Carriers such as Aer Lingus, Virgin, American Airlines and Ryanair have sold the firm’s range of miniature treats on board.
Although those contracts tend to be quite lucrative, Broderick said the downside is that “you could be on for one month, off for three months” because airlines frequently change their in-flight offerings, especially on shorter routes.
“There’s a couple of things with airlines,” he said. “They’re very cost-sensitive. They also have a load of paperwork. It takes a lot of work to become a supplier to airlines.”
An 18-month contract with Virgin Airlines will soon come to a close and be up for tender again soon.
“When that finishes, that’s a lot of business gone,” Broderick said. “There was something like three million portions in that. That’s a lot of business to replace.”
Family business
The company is now in its second generation of family ownership. It was founded by Broderick’s mother Ina in 1984.

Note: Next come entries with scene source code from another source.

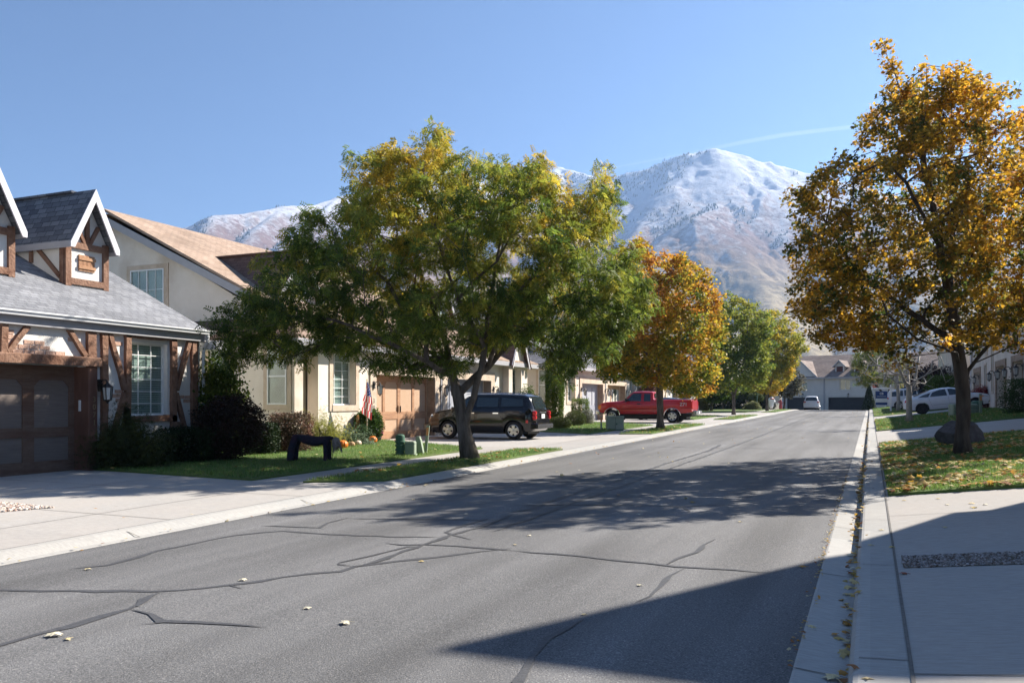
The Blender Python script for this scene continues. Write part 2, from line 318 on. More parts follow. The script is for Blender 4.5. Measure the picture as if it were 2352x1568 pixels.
POSTW = M("dark_post_wood", (.13, .064, .044), (.19, .10, .07), scale=5, rough=.8, bump=.5, stretch=(1, 1, .3), c3=(.10, .045, .03), s3=2)
DOORW = M("brown_door_wood", (.13, .08, .058), (.19, .125, .092), scale=10, rough=.8, bump=.4, stretch=(1, .6, 4), c3=(.12, .06, .04), s3=2)
DOORP = M("brown_door_panel", (.155, .125, .11), (.20, .165, .145), scale=8, rough=.8, bump=.3, stretch=(1, .3, 4))
DOORL = M("tan_door_wood", (.36, .19, .10), (.47, .27, .155), scale=8, rough=.75, bump=.4, stretch=(1, 1, 6), contrast=.3, c3=(.28, .14, .075), s3=1.5)
DOORLP = M("tan_door_panel", (.46, .30, .19), (.53, .36, .24), scale=8, rough=.75, bump=.3, stretch=(1, .4, 6))
FASC = M("fascia_grey", (.34, .335, .35), (.38, .375, .39), scale=4, rough=.6)
FASW = M("fascia_white", (.62, .60, .63), (.68, .66, .68), scale=4, rough=.55)
SOFF = M("soffit", (.52, .50, .46), (.58, .56, .52), scale=4, rough=.8)
GUTT = M("gutter_white", (.68, .69, .70), (.60, .61, .62), scale=3, rough=.35, spec=.5)
WHITE = M("white_vinyl", (.74, .75, .74), (.68, .69, .68), scale=6, rough=.4, spec=.5)
GLASS = glass_mat("window_glass"); BLIND = blinds_mat("blinds"); DARKIN = M("room_dark", (.03, .03, .032), rough=1)
CURT = M("window_backing", (.44, .43, .38), (.55, .54, .48), scale=9, rough=1, stretch=(4, 4, .2))
IRON = M("wrought_iron", (.015, .014, .013), (.03, .027, .025), scale=20, rough=.45, spec=.5, metal=.3)
LAMPG = M("lamp_glass", (.45, .46, .44), (.6, .6, .58), scale=10, rough=.15, spec=.6)
BRICK = M("exposed_brick", (.42, .25, .18), (.52, .36, .28), scale=12, rough=.95, bump=.8, bscale=40)
SH_GREY = shingle("grey_shingle", (.17, .175, .19), (.255, .26, .275), size=.24); SH_GREYX = shingle("grey_shingle_cross", (.10, .105, .12), (.20, .205, .22), 'X', 1.12)
SH_TAN = shingle("tan_shingle", (.30, .215, .16), (.38, .285, .22)); SH_BRN_SHADE = shingle("shaded_brown_shingle", (.15, .09, .07), (.22, .135, .105), 'X', 1.28)  # dormer brown: shade of the sides turned from the sun, put into the colour
SH_BRN2 = shingle("brown_shingle_low", (.15, .09, .07), (.22, .135, .105), 'X', 3.1)
SH_FAR = shingle("far_shingle", (.20, .155, .135), (.27, .215, .19), 'X', 1.5)
RUB = M("rubber", (.012, .012, .013), (.03, .03, .03), scale=30, rough=.8)
ALLOY = M("alloy", (.62, .61, .60), (.50, .50, .49), scale=8, rough=.28, metal=.85)
BLKP = M("black_trim", (.012, .012, .013), (.022, .022, .022), scale=10, rough=.5)
CHROME = M("chrome", (.75, .75, .75), rough=.12, metal=1)
RED_L = M("red_lens", (.55, .02, .015), (.4, .01, .01), scale=30, rough=.15, spec=.6)
AMB_L = M("amber_lens", (.8, .25, .03), rough=.2); CLR_L = M("clear_lens", (.6, .6, .58), (.4, .4, .4), scale=30, rough=.1, spec=.7)
CARGL = M("car_glass", (.018, .028, .033), rough=.04, spec=.9); PLATE = M("plate", (.75, .75, .74), (.6, .6, .66), scale=25, rough=.4)
UTIL = M("utility_green", (.21, .27, .20), (.27, .32, .25), scale=5, rough=.7, c3=(.30, .33, .28), s3=2)
UTILD = M("utility_dark_green", (.05, .12, .085), (.07, .15, .105), scale=6, rough=.7, c3=(.10, .15, .11), s3=3)
# ================================================================ THE SETTING
def struct(name, me, parent=None, label=None):
    o = link(bpy.data.objects.new(name, me), parent)
    if parent is None: o["kind"] = "structure"
    if label: o["label"] = label
    return o
def grid_sheet(name, xs, ys, zf, mat, smooth=True):
    X, Y = np.meshgrid(xs, ys); Z = zf(X, Y); V = np.stack([X, Y, Z], -1).reshape(-1, 3); nx = len(xs)
    i, j = np.meshgrid(np.arange(len(xs)-1), np.arange(len(ys)-1)); a = (j*nx+i).ravel()
    F = np.stack([a, a+1, a+nx+1, a+nx], 1)
    return np_mesh(name, V, F.ravel(), np.arange(len(F))*4, mat, smooth=smooth)
xs = [-7000, -2000, -700, -400, -200, -100, -60, -30, -16, -12, -8.05, -7.95, -7.66, -7.65, -4, -.40, -.12, -.11, .2, 3, 6.4, 12, 30, 60, 100, 200, 400, 1500, 7000]
ys = [-1000, -400, -100]+list(range(-40, 152, 4))+[170, 200, 300, 400, 800, 1600, 3000, 7000]
GROUNDM = M("field", (.13, .115, .07), (.20, .17, .11), scale=.01, detail=10, rough=1, c3=(.10, .11, .06), s3=.004)
struct("ground", grid_sheet("ground", xs, sorted(ys), lambda x, y: gz(x, y)-.06, GROUNDM, False))
Yl = np.arange(-40, 104.1, 2.)
road = struct("road", grid_sheet("road", np.array([-7.66, -6, -4, -2, -.40]), Yl, lambda x, y: gz(np.clip(x, -7.64, -.41), y), ASPH))
struct("cross_street", grid_sheet("cross_street", np.arange(-70, 71, 5.), np.arange(104, 113.1, 1.), lambda x, y: gz(x*0-4, y)+.002, ASPH))
def strip(name, prof, ys, mat, parent=None):
    """profile of (x, height over the street surface) drawn along the street"""
    V = []; n = len(prof)
    for y in ys:
        zb = float(np.interp(y, YP, ZP))
        for x, d in prof: V.append((x, y, zb+d))
    F = [(i*n+k, i*n+k+1, (i+1)*n+k+1, (i+1)*n+k) for i in range(len(ys)-1) for k in range(n-1)]
    m = MB(); m.v = V; m.f = F; return m
struct("gutter", strip("gutter", [(-.43, -.004), (-.40, .006), (-.26, -.008), (-.13, -.022), (-.11, -.02)], Yl, CONC2).mesh("gutter", CONC2))
kerbR = struct("kerb", strip("kerb", [(-.125, -.06), (-.105, .075), (-.085, .10), (-.06, .108), (.20, .122), (.21, .10)], Yl, CONC2).mesh("kerb", CONC2))
struct("rolled_kerb", strip("rolled_kerb", [(-7.62, -.02), (-7.66, .004), (-7.74, .012), (-7.84, .05), (-7.93, .075), (-8.0, .08), (-8.06, .076)], Yl, CONC2).mesh("rolled_kerb", CONC2))
def on_path(x0, x1, y0, y1, nx, ny, dz, mat, name, rise=lambda x, y: 0):
    return grid_sheet(name, np.linspace(x0, x1, nx), np.linspace(y0, y1, ny), lambda x, y: gz(x, y)+dz, mat)
struct("driveway", on_path(-16.4, -8.04, -40, 101, 6, 60, .012, CONC, "driveway"))
struct("driveway", on_path(.202, 6.6, -40, 101, 5, 60, .004, CONC, "driveway"))
struct("pavement", on_path(-60, -8.06, 101, 103.6, 5, 3, .02, CONC, "pavement"))
# joints, seams
def line_on_ground(pts, w, dz, seg=.35, taper=True, jit=0, seed=0):
    rng = random.Random(seed); P = []
    for a, b in zip(pts[:-1], pts[1:]):
        a, b = Vector(a[:2]), Vector(b[:2]); n = max(1, int((b-a).length/seg))
        for i in range(n): P.append(a+(b-a)*(i/n)+Vector((rng.gauss(0, jit), rng.gauss(0, jit))))
    P.append(Vector(pts[-1][:2])); m = MB(); n = len(P)
    for i, p in enumerate(P):
        t = (P[min(i+1, n-1)]-P[max(i-1, 0)]); t = t.normalized() if t.length > 0 else Vector((0, 1)); q = Vector((-t.y, t.x))
        ww = w*(rng.uniform(.5, 1.45) if jit else 1)/2*(min(1, (i+.3)/2, (n-i-.7)/2) if taper else 1)
        for s in (-1, 1):
            r = p+q*ww*s; m.v.append((r.x, r.y, float(gz(r.x, r.y))+dz))
    m.f = [(2*i, 2*i+1, 2*i+3, 2*i+2) for i in range(n-1)]; return m
A_ = lambda l: [onG(x*.5, 1056.6+y*.5) for x, y in l]; B_ = lambda l: [onG(1176+x*.5, 1010.6+y*.5) for x, y in l]
seams = [(A_([(-300, 590), (0, 597), (200, 600), (700, 603), (1060, 575), (1300, 538), (1560, 508), (1640, 490), (1820, 465), (2000, 445), (2200, 420), (2352, 405)]), .06),
 (A_([(-200, 900), (0, 850), (200, 795), (330, 765), (460, 720), (600, 680), (690, 630), (740, 603)]), .075), (A_([(620, 670), (660, 640), (700, 618)]), .12),
 (A_([(600, 690), (690, 710), (740, 740), (900, 745), (1220, 768)]), .06), (A_([(630, 757), (740, 748), (830, 740)]), .04),
 (A_([(340, 498), (500, 480), (640, 445), (720, 415), (880, 385), (1080, 345), (1300, 325), (1500, 340), (1800, 353), (2020, 355)]), .06),
 (A_([(1200, 300), (1470, 312), (1500, 290), (1600, 265)]), .05), (A_([(1770, 382), (1850, 390), (1950, 388), (2100, 395), (2352, 415)]), .06),
 (A_([(1920, 400), (1870, 398), (1700, 440), (1570, 470), (1560, 480), (1640, 490)]), .06), (A_([(1640, 492), (1770, 450), (1950, 388), (2080, 345), (2200, 310), (2310, 270), (2352, 250)]), .07),
 (A_([(2170, 365), (2090, 345), (2050, 330), (2080, 318), (2200, 280), (2250, 268)]), .06), (A_([(1600, 268), (2250, 275)]), .05),
 (A_([(1060, 575), (1110, 590)]), .12), (B_([(0, 508), (300, 532), (500, 555), (750, 580), (1000, 597), (1240, 610)]), .045),
 (B_([(930, 455), (890, 480), (850, 515), (770, 545), (710, 572)]), .055), (B_([(790, 590), (730, 620), (680, 665), (620, 710), (570, 745)]), .055),
 (B_([(0, 330), (80, 320), (150, 290), (300, 240), (500, 180), (700, 110), (900, 50), (960, 20)]), .09), (B_([(0, 300), (400, 297), (770, 305), (1000, 295)]), .05), (B_([(780, 308), (820, 328)]), .06),
 (B_([(335, 820), (180, 920), (90, 1000), (60, 1060), (30, 1115), (-40, 1250)]), .07)]
rs = random.Random(5)
for k in range(9):
    y = 17+k*7.5+rs.uniform(-2, 2); x = rs.uniform(-7, -4); seams.append(([Vector((x, y)), Vector((x+1.5, y+rs.uniform(-.5, .5))), Vector((min(x+rs.uniform(2.5, 5), -.6), y+rs.uniform(-.8, .8)))], .05))
seams.append(([Vector((-4.1, 9.)), Vector((-4.0, 30)), Vector((-4.2, 60)), Vector((-4.1, 95))], .06))
for i, (p, w) in enumerate(seams): struct("crack_seal", line_on_ground(p, w, .0045+.0006*(i % 5), seg=.2, jit=.013, seed=i).mesh("crack_seal", SEAL), road)
jm = MB()
def joint(p, w=.014, dz=.017, m=jm):
    q = line_on_ground(p, w, dz, seg=1, taper=False); b = len(m.v); m.v += q.v; m.f += [tuple(b+i for i in f) for f in q.f]
for y in (1.2, 4.9, 7.95, 10.6, 25.5, 29.2, 32.6, 47.6, 51, 54, 69, 73, 77): joint([(-15.8, y+.3), (-8.06, y)])
for y in np.arange(14, 100, 1.55): joint([(-10.5, y), (-9.35, y)])
joint([(-9.4, -30), (-9.4, 12.4)]); joint([(-12.6, -30), (-12.6, 12.8)]); joint([(-9.4, 23.4), (-9.4, 32)]); joint([(-12.8, 24.), (-12.8, 35)]); joint([(-9.4, 46), (-9.4, 54)]); joint([(-8.055, -30), (-8.055, 100)], .018)
struct("joint_line", jm.mesh("joint_line", JOINT), None)
j2 = MB()
joint([(.205, -30), (.205, 100)], .02, .009, j2); [joint([(.21, y), (6.4, y)], .012, .009, j2) for y in (1.6, 4.9, 11.2, 28.7, 31.8, 55, 58.5)]
joint([(3.3, -20), (3.3, 7.9)], .012, .009, j2); joint([(3.3, 8.5), (3.3, 13.5)], .012, .009, j2)
struct("joint_line", j2.mesh("joint_line", JOINT), None)
j3 = strip("x", [(0, 0)], [0], CONC2)
j3 = MB()
for y in (2.3, 5.15, 8.0, 10.9, 13.8, 17, 20, 23, 27, 31, 35, 40): zb = float(np.interp(y, YP, ZP)); j3.add([(-.42, y, zb+.011), (-.12, y, zb-.014), (-.12, y+.012, zb-.014), (-.42, y+.012, zb+.011)], [(0, 1, 2, 3)]); j3.add([(-.06, y, zb+.112), (.2, y, zb+.126), (.2, y+.01, zb+.126), (-.06, y+.01, zb+.112)], [(0, 1, 2, 3)])
for y in (7.1, 10.3, 13.5, 17, 21, 25): zb = float(np.interp(y, YP, ZP)); j3.add([(-7.67, y, zb+.012), (-7.84, y, zb+.056), (-8.03, y, zb+.084), (-8.03, y+.015, zb+.084), (-7.84, y+.015, zb+.056), (-7.67, y+.015, zb+.012)], [(0, 1, 4, 5), (1, 2, 3, 4)])
struct("joint_line", j3.mesh("joint_line", JOINT), None)
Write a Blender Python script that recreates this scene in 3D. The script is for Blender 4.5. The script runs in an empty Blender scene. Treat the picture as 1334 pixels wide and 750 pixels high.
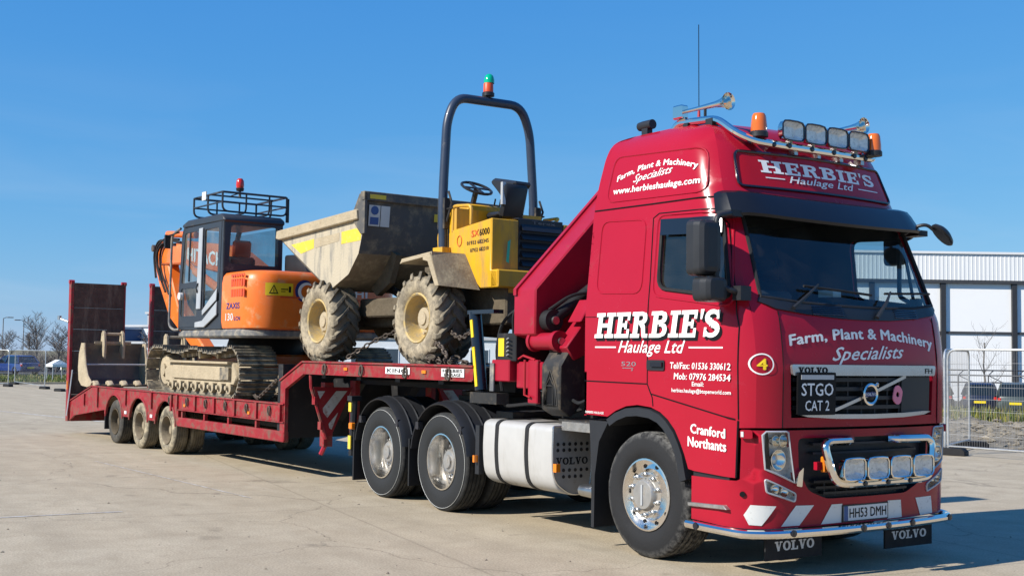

Both parents are still involved in the company, which Broderick said gives the two brothers a lot of stability.
“It’s a steadying influence and you have somebody to bounce ideas off,” he said. “It’s no harm having people around you that you trust.”
When asked whether it’s difficult to work with his brother, Broderick said: “We seem to have it nice enough. You could be knocking the heads off each other one day. You know yourself.”
“Barry and I have the same ambition regarding the business and we know where we want to get it,” he said. “All the disagreements would be over the small things. We’d have the exact same big picture goal.”